Your objective = With pictures left out, retype the lines from the start of the records through the one that contains "struct(newobj('trim_5', L_side(RX, -1), M_ALU), 'satin".

Records for this task =
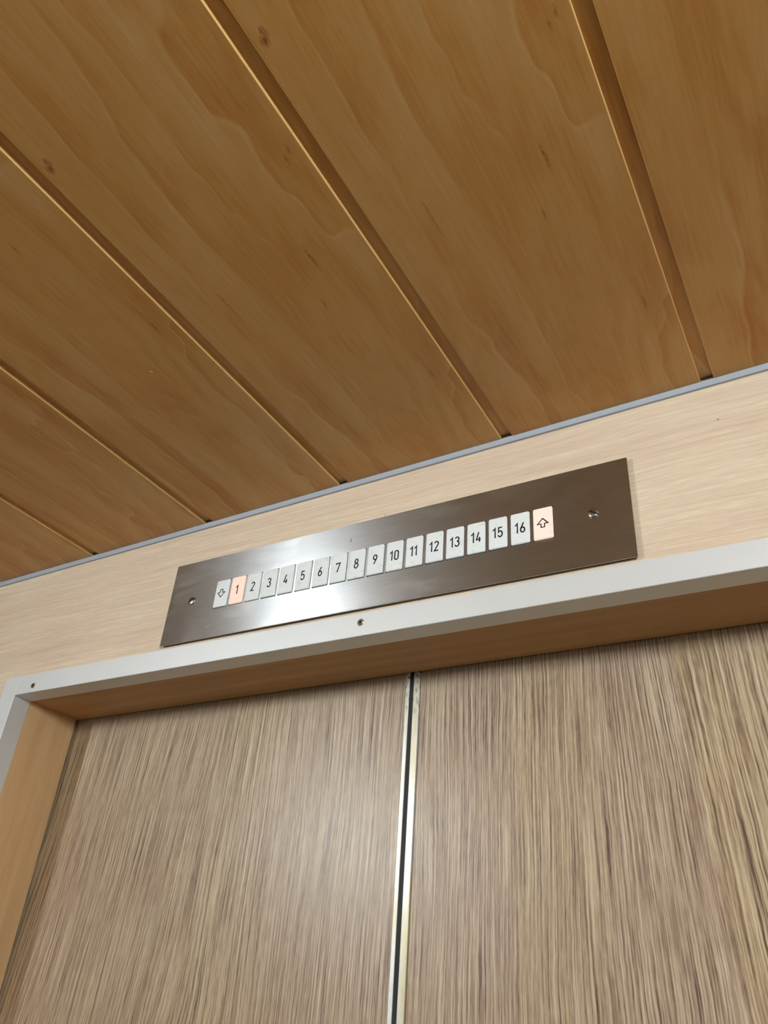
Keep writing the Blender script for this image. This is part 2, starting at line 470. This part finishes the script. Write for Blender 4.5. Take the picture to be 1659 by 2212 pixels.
def L_side(sx, sgn):
    bm = bmesh.new()
    ox = sx - sgn * 0.0476 * U       # outer edge of the front leg
    pts = [(ox, TY), (sx - sgn * .0004, TY), (sx, TY + .0004), (sx, TYI), (sx - sgn * .0011, TYI), (sx - sgn * .0011, -0.0001), (ox, -0.0001)]
    prism(bm, pts, 'z', 0.0, TZ1 + .0006)
    return bm
struct(newobj('trim_4', L_side(SX, 1), M_ALU), 'satin aluminium corner profile down the left of the door opening')
struct(newobj('trim_5', L_side(RX, -1), M_ALU), 'satin aluminium corner profile down the right of the door opening')

# ------------------------------------------------------------------ wooden linings of the opening
LZ = TZ0 + .0006
struct(newobj('trim_6', boxbm(SX - .0005, RX + .0005, TYI + .0001, DY, LZ, LZ + .018), M_LINH), 'beech lining under the door head')
bm = bmesh.new()
box(bm, SX - .018, SX - .0006, TYI + .0001, DY, 0, LZ + .018)
struct(newobj('trim_7', bm, M_LINV), 'beech lining down the left side of the door opening')
bm = bmesh.new()
box(bm, RX + .0006, RX + .018, TYI + .0001, DY, 0, LZ + .018)
struct(newobj('trim_8', bm, M_LINV), 'beech lining down the right side of the door opening')

# ------------------------------------------------------------------ sliding doors
DF = DY + 0.004                   # face of the leaves, behind the linings
DTOP = 2.05
S0, S1, S2, S3 = X(.4893), X(.4980), X(.5066), X(.5202)
def leaf(name, x0, x1, e0, e1, label, edge_label):
    o = struct(newobj(name, boxbm(x0, x1, DF, DF + .028, 0.008, DTOP), M_DOOR), label)
    e = newobj('edge_strip', boxbm(e0, e1, DF - .0016, DF + .028, 0.008, DTOP, bevel=.0004), M_EDGE, o)
    e['label'] = edge_label
    return o
d1 = leaf('door_1', SX - .06, S0 - .0004, S0, S1, 'left sliding lift door in vertically striped oak laminate', 'worn aluminium edge strip')
d2 = leaf('door_2', S3 + .0004, RX + .06, S2, S3, 'right sliding lift door in vertically striped oak laminate', 'wider yellowed aluminium edge strip')
rb = newobj('rubber_seal', boxbm(S1, S2 - .0002, DF - .0010, DF + .02, .008, DTOP), M_RUB, d2)
rb['label'] = 'black rubber seal in the gap between the doors'
struct(newobj('trim_9', boxbm(SX - .07, RX + .07, DF + .032, DF + .04, 0, 2.1), M_DARK))

# ------------------------------------------------------------------ the floor indicator
PT = 0.0018                        # plate thickness
ind = empty('floor_indicator', (X(0.5), -PT, Z(0.0)))
ind['label'] = 'long brushed steel plate with sixteen numbered tiles and two arrows above the lift doors'
ind['category'] = 'floor indicator'
def child(o):                       # keep world placement under the empty
    o.parent = ind; o.matrix_parent_inverse = Matrix.Translation(-Vector(ind.location)); return o
plate = newobj('face_plate', boxbm(X(0), X(1), -0.0040, -0.0028, Z(0), Z(0.1924), bevel=.0002, seg=1), M_STEEL)
child(plate)
bp = newobj('shadow_gap_box', boxbm(X(0.0025), X(0.9975), -0.0028, -0.0001, Z(0.0025), Z(0.1895)), M_DARK)  # near-black, paints the shadow line behind the plate's edge
child(bp)
PF = -0.0040                       # front of the plate
s = slotted_screw((X(0.0655), PF, Z(0.0944)), None, 0.0040, math.radians(-35), 0.0017, 'round slotted screw left of the tiles'); child(s)
s = slotted_screw((X(0.9364), PF, Z(0.0959)), None, 0.0040, math.radians(28), 0.0017, 'round slotted screw right of the tiles'); child(s)

# --- numerals as stroked paths: DIN-like, box is 0.5 wide and 1 high
def arc(cx, cy, rx, ry, a0, a1, n=14):
    return [(cx + rx * math.cos(math.radians(a0 + (a1 - a0) * i / n)), cy + ry * math.sin(math.radians(a0 + (a1 - a0) * i / n))) for i in range(n + 1)]
DIG = {
 '0': [arc(.24, .76, .19, .20, 0, 180) + arc(.24, .24, .19, .20, 180, 360) + [(.43, .76)]],
 '1': [[(.08, .74), (.30, .96), (.30, 0.0)]],
 '2': [arc(.24, .76, .19, .20, 165, -20) + [(.36, .56), (.05, .04), (.45, .04)]],
 '3': [arc(.235, .755, .18, .205, 160, -80) + [(.20, .545)], [(.20, .545), (.25, .545)] + arc(.235, .285, .20, .25, 75, -165)],
 '4': [[(.28, .98), (.05, .24), (.47, .24)], [(.35, .48), (.35, 0.0)]],
 '5': [[(.42, .96), (.10, .96), (.08, .52)] + arc(.235, .33, .195, .29, 128, -160, 20)],
 '6': [[(.34, .97), (.09, .46)] + arc(.24, .28, .19, .24, 165, 525, 28)],
 '7': [[(.04, .82), (.04, .96), (.44, .96), (.17, 0.0)]],
 '8': [arc(.24, .755, .165, .205, 0, 360, 26), arc(.24, .285, .20, .25, 0, 360, 28)],
 '9': [[(.14, .03), (.39, .54)] + arc(.24, .72, .19, .24, -15, 345, 28)],
}
ARROW_UP = [[(0, .5), (.36, .10), (.12, .10), (.12, -.16), (-.12, -.16), (-.12, .10), (-.36, .10), (0, .5), (.36, .10)]]

def ribbon(bm, pts, wd, y0, y1, fx, closed=False):
    """solid stroke of width wd along 2-D points (in metres)"""
    q = [Vector(p) for p in pts]
    L, R_ = [], []
    n = len(q)
    for i in range(n):
        if closed:
            a = q[i - 1] if i > 0 else q[-2]; c = q[(i + 1)] if i < n - 1 else q[1]
        else:
            a = q[max(i - 1, 0)]; c = q[min(i + 1, n - 1)]
        d1 = (q[i] - a); d2 = (c - q[i])
        if d1.length < 1e-9: d1 = d2
        if d2.length < 1e-9: d2 = d1
        d1 = d1.normalized(); d2 = d2.normalized()
        t = d1 + d2
        t = t.normalized() if t.length > 1e-6 else d1
        nn = Vector((-t.y, t.x)); m = 1.0 / max(0.45, nn.dot(Vector((-d1.y, d1.x))))
        L.append(q[i] + nn * wd / 2 * m); R_.append(q[i] - nn * wd / 2 * m)
    vs = [[bm.verts.new((fx + p.x, yy, p.y)) for p in row] for yy in (y0, y1) for row in (L, R_)]
    Lf, Rf, Lb, Rb = vs
    for i in range(n - 1):
        bm.faces.new((Lf[i], Lf[i + 1], Rf[i + 1], Rf[i]))
        bm.faces.new((Lf[i], Lf[i + 1], Lb[i + 1], Lb[i]))
        bm.faces.new((Rf[i], Rf[i + 1], Rb[i + 1], Rb[i]))
    bm.faces.new((Lf[0], Rf[0], Rb[0], Lb[0])); bm.faces.new((Lf[-1], Rf[-1], Rb[-1], Lb[-1]))

TW, THT = 0.0348 * U, 0.0625 * U
TY1 = 0.0016                       # tile stands proud of the plate
PITCH = 0.04130 * U
def tile_bm():
    """rounded-corner tile, softly domed edges"""
    bm = bmesh.new()
    rr = 0.0013
    out = []
    for cx, cz, a0 in ((TW / 2 - rr, THT / 2 - rr, 0), (-TW / 2 + rr, THT / 2 - rr, 90), (-TW / 2 + rr, -THT / 2 + rr, 180), (TW / 2 - rr, -THT / 2 + rr, 270)):
        for i in range(6):
            a = math.radians(a0 + i * 18); out.append((cx + rr * math.cos(a), cz + rr * math.sin(a)))
    prev = None
    for inset, y in ((0, 0.0), (0, -TY1 * .45), (.00025, -TY1 * .75), (.0008, -TY1 * .97), (.0014, -TY1)):
        ring = [bm.verts.new((x * (1 - 2 * inset / TW), y, z * (1 - 2 * inset / THT))) for x, z in out]
        if prev:
            for i in range(len(out)):
                j = (i + 1) % len(out); bm.faces.new((prev[i], prev[j], ring[j], ring[i]))
        else: bm.faces.new(ring)
        prev = ring
    bm.faces.new(prev)
    return bm
tile_me = None
names = ['down'] + [str(i) for i in range(1, 17)] + ['up']
wob = [0, .0001, -.0001, .0001, 0, -.0001, .0001, 0, 0, .0001, -.0001, 0, .0001, 0, 0, .0001, 0, 0]
DH = 0.0205 * U; SW = 0.00262 * U
for i, nm in enumerate(names):
    lit = {'1': M_LIT1, 'up': M_LIT2}.get(nm)
    cx = X(0.1306 + 0.0174) + i * PITCH; cz = Z(0.0963) + wob[i]
    # socket rim: a thin dark opening in the plate round the tile
    t = newobj('indicator_tile', tile_bm(), lit or M_TILE, smooth=False)
    t.location = (cx, PF - .00005, cz)
    child(t)
    if nm == 'down': t['label'] = 'white tile with a downward arrow'
    elif nm == 'up': t['label'] = 'lit pink tile with an upward arrow'
    elif nm == '1': t['label'] = 'lit salmon tile numbered 1'
    else: t['label'] = 'white tile numbered ' + nm
    bm = bmesh.new()
    yf, yb = -TY1 - .00006, -TY1 + .00001
    if nm in ('up', 'down'):
        sgn = 1 if nm == 'up' else -1
        s_ = 0.0262 * U
        for path in ARROW_UP:
            ribbon(bm, [(p[0] * s_ , (p[1] - .16) * s_ * sgn) for p in path], SW * .75, yf, yb, 0)
        g = newobj('arrow', bm, M_INK, t)
    else:
        adv = 0.40 * DH * 1.08
        for j, ch in enumerate(nm):
            n_ = len(nm)
            wch = {'1': .36}.get(ch, .48)
            xo = (-0.24 * DH * .92) if n_ == 1 else (-0.50 * DH if j == 0 else 0.02 * DH)
            if n_ == 2 and nm == '11': xo = -0.44 * DH if j == 0 else -.02 * DH
            if n_ == 1 and ch == '1': xo = -0.22 * DH
            for path in DIG[ch]:
                ribbon(bm, [(xo + p[0] * DH * .95, (p[1] - .5) * DH) for p in path], SW, yf, yb, 0)
        g = newobj('numeral', bm, M_INK, t)
# a dark shadow-gap rim round every tile, set in the plate
bm = bmesh.new()
for i in range(18):
    cx = X(0.1306 + 0.0174) + i * PITCH; cz = Z(0.0963)
    e = .00035
    box(bm, cx - TW / 2 - e, cx + TW / 2 + e, PF - .00004, PF + .0002, cz - THT / 2 - e, cz + THT / 2 + e)
child(newobj('tile_recess', bm, M_SLOT))

# ------------------------------------------------------------------ lamps on the side walls
for sd, ly, lz, pw in LAMPS:
    e = empty('wall_lamp', (sd * CAR_X, ly, lz))
    e['label'] = ('white box lamp high on the left side wall of the lift car' if sd < 0 else 'white box lamp high on the right side wall of the lift car')
    e['category'] = 'lamp'; e['group'] = 'lamps on the side walls'
    q = sorted((-sd * .0005, -sd * .03))
    newobj('housing', boxbm(q[0], q[1], -.035, .035, -.067, .067, bevel=.004), M_HOUS, e)
    q = sorted((-sd * .0305, -sd * .05))
    newobj('diffuser', boxbm(q[0], q[1], -.025, .025, -.06, .06, bevel=.006), mat_lamp('lit_diffuser', pw), e)
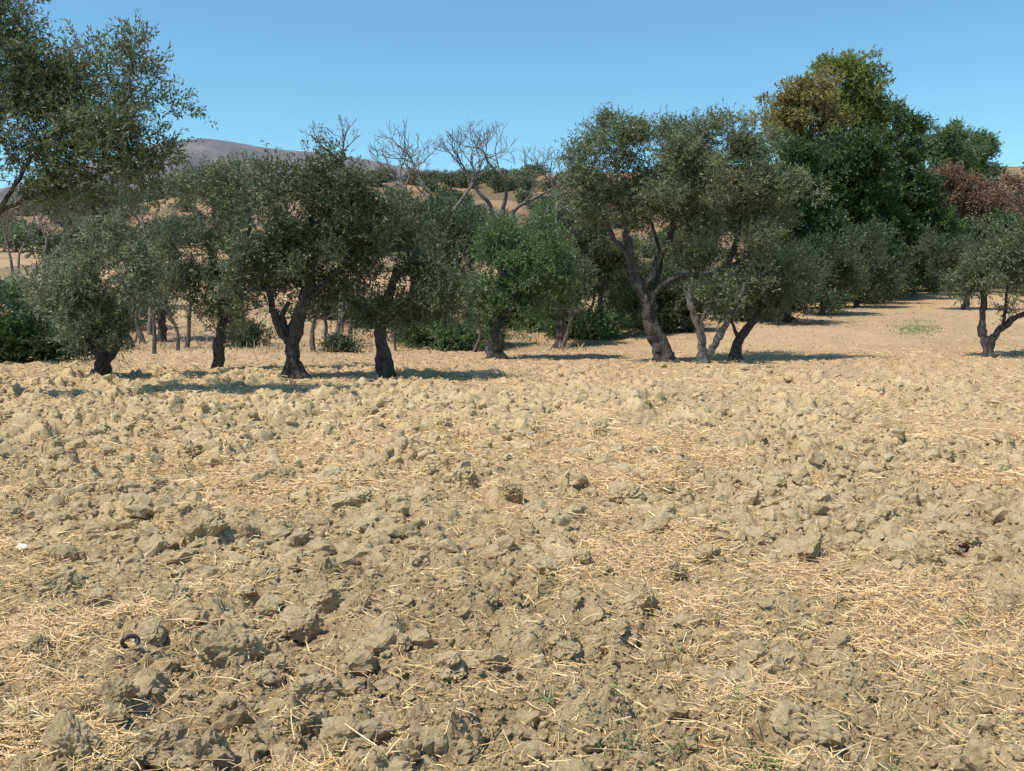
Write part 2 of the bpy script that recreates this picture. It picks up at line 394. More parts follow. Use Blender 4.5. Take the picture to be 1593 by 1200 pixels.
tree("olive_tree", "round fresh green olive tree with leaning dark trunk", "olive tree", 28, 770,
     [([(770, 553), (772, 525), (785, 495), (800, 460), (810, 410)], .25, .10), ([(785, 500), (820, 480), (845, 440)], .10, .05), ([(775, 520), (755, 490), (750, 450)], .08, .04)],
     [(810, 385, 60, 46), (770, 430, 45, 50), (845, 425, 40, 50), (805, 470, 70, 32), (780, 370, 36, 32), (850, 380, 32, 30), (740, 465, 32, 32), (865, 465, 24, 26), (800, 490, 50, 18), (810, 430, 60, 45)],
     lm=ML_green, seed=13, dens=1.4, group=G, lump=4)
tree("olive_tree", "wide spreading olive tree with leaning gnarled trunk", "olive tree", 26, 1030,
     [([(1034, 560), (1026, 530), (1012, 500), (1006, 470), (992, 440), (980, 405), (975, 350)], .26, .10), ([(1008, 475), (1026, 448), (1060, 430), (1105, 428), (1135, 405), (1150, 350)], .12, .065), ([(1000, 450), (1028, 400), (1050, 340), (1060, 260)], .10, .05), ([(985, 410), (955, 370), (930, 320)], .08, .04), ([(1110, 428), (1160, 400), (1200, 350)], .07, .04), ([(1018, 450), (1035, 400, .8), (1020, 330, 1.2)], .07, .04)],
     [(955, 225, 55, 46), (930, 290, 46, 58), (1035, 235, 62, 46), (1010, 295, 74, 58), (1105, 240, 72, 52), (1180, 255, 58, 50), (1195, 320, 50, 52), (1120, 305, 85, 55), (955, 345, 48, 34), (1218, 300, 26, 44), (1180, 375, 46, 24), (975, 190, 36, 22), (1150, 205, 34, 22), (905, 250, 18, 28), (1070, 212, 46, 24), (1065, 345, 58, 26), (1070, 285, 60, 55), (1080, 270, 60, 55, 1.2), (1130, 350, 50, 28)],
     lm=ML_olive, seed=15, dens=1.25, group=G, lump=4)
tree("olive_tree", "thin olive tree with two pale stems forming a V", "olive tree", 25, 1095,
     [([(1095, 566), (1093, 540), (1085, 505), (1072, 468), (1078, 445, .3)], .14, .065), ([(1098, 560), (1115, 530), (1132, 500), (1150, 470), (1160, 440)], .11, .05), ([(1086, 510), (1105, 470), (1100, 440)], .06, .03)],
     [(1155, 440, 48, 32, .3), (1140, 462, 36, 18, .4), (1085, 438, 24, 12)],
     lm=ML_over, bm=MB_pale, seed=17, dens=1.1, group=G, gn=.3, lump=3)
tree("olive_tree", "small olive tree leaning sharply over with low crown", "olive tree", 26.5, 1143,
     [([(1143, 558), (1146, 535), (1165, 508), (1185, 485), (1195, 440)], .16, .08), ([(1150, 530), (1140, 505), (1130, 480)], .06, .04), ([(1185, 488), (1215, 470), (1230, 440)], .06, .03)],
     [(1185, 440, 58, 38), (1212, 462, 36, 28), (1160, 465, 42, 24), (1225, 430, 22, 30)],
     lm=ML_over, bm=MB_dark, seed=19, dens=1.3, group=G, gn=.28, lump=4)
tree("olive_tree", "young olive tree with trunk forked low into a V", "olive tree", 27.5, 1537,
     [([(1537, 556), (1535, 540), (1528, 510), (1530, 470), (1525, 420)], .14, .06), ([(1538, 545), (1550, 520), (1575, 497), (1605, 480), (1625, 440)], .12, .05), ([(1560, 510), (1565, 470), (1570, 430)], .05, .03)],
     [(1530, 425, 40, 44), (1580, 405, 48, 46), (1640, 420, 55, 55), (1600, 455, 60, 24), (1512, 448, 26, 22), (1620, 385, 60, 28), (1545, 392, 26, 24), (1590, 368, 30, 16)],
     lm=ML_over, seed=21, dens=1.3, group=G, lump=4)

G2 = "olive trees farther back along the field"
far = [
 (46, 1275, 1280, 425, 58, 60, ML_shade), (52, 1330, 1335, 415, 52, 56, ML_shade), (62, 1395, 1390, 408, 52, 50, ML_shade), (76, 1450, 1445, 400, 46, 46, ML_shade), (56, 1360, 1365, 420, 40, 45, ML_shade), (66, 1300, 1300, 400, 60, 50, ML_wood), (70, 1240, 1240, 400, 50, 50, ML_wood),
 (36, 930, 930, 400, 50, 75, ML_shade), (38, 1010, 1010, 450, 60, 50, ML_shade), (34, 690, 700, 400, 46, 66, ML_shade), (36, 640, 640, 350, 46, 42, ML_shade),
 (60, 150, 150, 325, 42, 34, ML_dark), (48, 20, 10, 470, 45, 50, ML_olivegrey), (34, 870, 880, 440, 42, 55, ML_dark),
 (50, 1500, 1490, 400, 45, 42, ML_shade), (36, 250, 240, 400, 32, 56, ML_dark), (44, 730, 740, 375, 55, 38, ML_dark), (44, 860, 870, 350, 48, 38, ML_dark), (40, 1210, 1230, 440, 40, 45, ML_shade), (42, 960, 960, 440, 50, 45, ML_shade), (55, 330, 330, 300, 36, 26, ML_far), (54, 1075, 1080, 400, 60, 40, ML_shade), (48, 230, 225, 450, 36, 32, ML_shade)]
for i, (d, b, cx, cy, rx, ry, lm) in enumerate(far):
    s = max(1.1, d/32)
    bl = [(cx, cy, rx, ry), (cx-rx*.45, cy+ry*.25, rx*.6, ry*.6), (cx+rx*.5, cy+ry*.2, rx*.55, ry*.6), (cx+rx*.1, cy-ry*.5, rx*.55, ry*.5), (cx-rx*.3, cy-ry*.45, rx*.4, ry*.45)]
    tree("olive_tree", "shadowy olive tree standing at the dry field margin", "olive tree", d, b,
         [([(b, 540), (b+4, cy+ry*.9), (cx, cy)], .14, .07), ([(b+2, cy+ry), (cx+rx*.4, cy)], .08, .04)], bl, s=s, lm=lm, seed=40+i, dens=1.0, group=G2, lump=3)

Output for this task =
Keep writing the Blender script for this image. This is part 2, starting at line 470. This part finishes the script. Write for Blender 4.5. Take the picture to be 1659 by 2212 pixels.
def L_side(sx, sgn):
    bm = bmesh.new()
    ox = sx - sgn * 0.0476 * U       # outer edge of the front leg
    pts = [(ox, TY), (sx - sgn * .0004, TY), (sx, TY + .0004), (sx, TYI), (sx - sgn * .0011, TYI), (sx - sgn * .0011, -0.0001), (ox, -0.0001)]
    prism(bm, pts, 'z', 0.0, TZ1 + .0006)
    return bm
struct(newobj('trim_4', L_side(SX, 1), M_ALU), 'satin aluminium corner profile down the left of the door opening')
struct(newobj('trim_5', L_side(RX, -1), M_ALU), 'satin aluminium corner profile down the right of the door opening')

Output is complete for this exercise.